Brisebois showed himself to be an excellent student and was fluently bilingual in English and French. At 15 he dropped out of school to fight for the Union Army in the American Civil War and went on to spend a further three years serving in Italy with the volunteer unit "Devils of the Good Lord". Upon his return to Canada he worked on the first census in Canada.[1]

Life as an officer[edit]

In 1873, he was chosen by Sir John A. Macdonald, because of his military experience (and Conservative politics), to be one of nine commanding officers with the new NWMP. He distinguished himself as a trainer, and showed remarkable foresight by attempting to enforce strict restrictions on buffalo hunting (over-hunting, among other reasons, led to a massive decline in the buffalo population). However, he was criticized for an inability to maintain discipline among his men, and his decision to take a common-law Métis wife. As his division's insubordination reached near-mutiny proportions, he clashed more and more with his direct superior James Farquharson Macleod. On Macleod's suggestion, Fort Brisebois was renamed to Fort Calgary (now Calgary, Alberta) in June 1876, and Brisebois resigned in August.

Political life[edit]

Brisebois then rode, alone, 1200 kilometres to Winnipeg.

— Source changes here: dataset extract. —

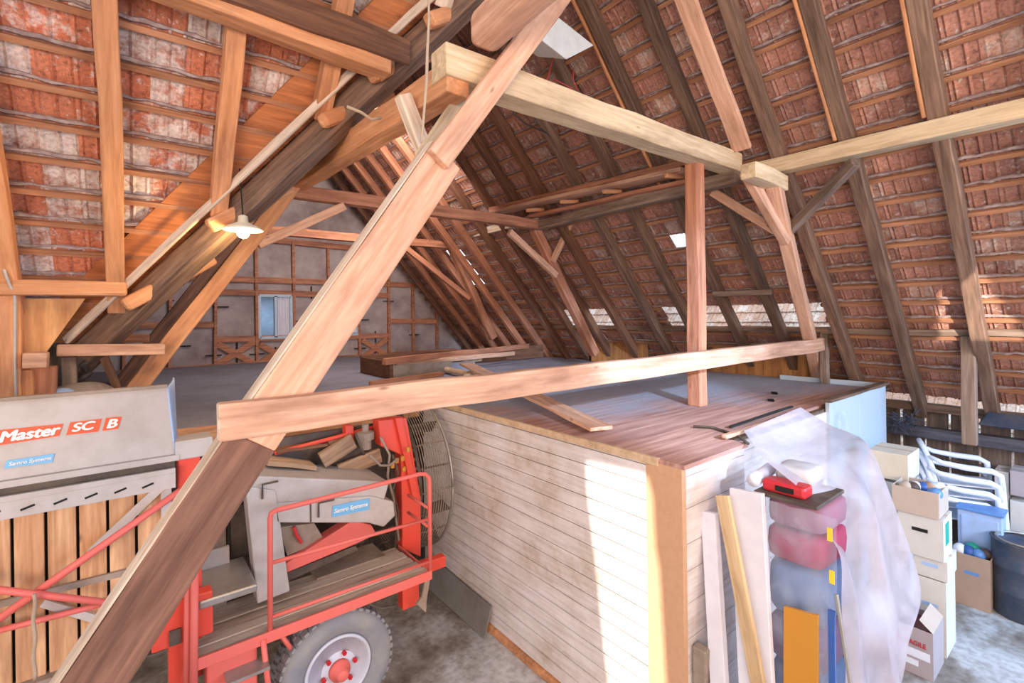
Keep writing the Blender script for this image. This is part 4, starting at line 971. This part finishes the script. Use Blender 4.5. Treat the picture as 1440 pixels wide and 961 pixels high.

Eventually, he returned to Quebec, and helped a Conservative candidate, Désiré-Olivier Bourbeau defeat a Liberal cabinet minister named Wilfrid Laurier (the future Prime Minister). In 1880, he was made the registrar of land titles, and assigned to Minnedosa, Manitoba. He and his wife Adelle (whom he had legally married sometime after resigning from the NWMP) led an active social life, founding a snowshoe club and holding Roman Catholic church services in their home. During the Northwest Rebellion of 1885, he helped mobilize militia units.


He died of a heart attack in Winnipeg in 1890, and was buried in St. Boniface, Manitoba.


  1. ^ Foran, Max (1982). Calgary, Canada's frontier metropolis : an illustrated history. Windsor Publications. p. 42. ISBN 0-89781-055-4.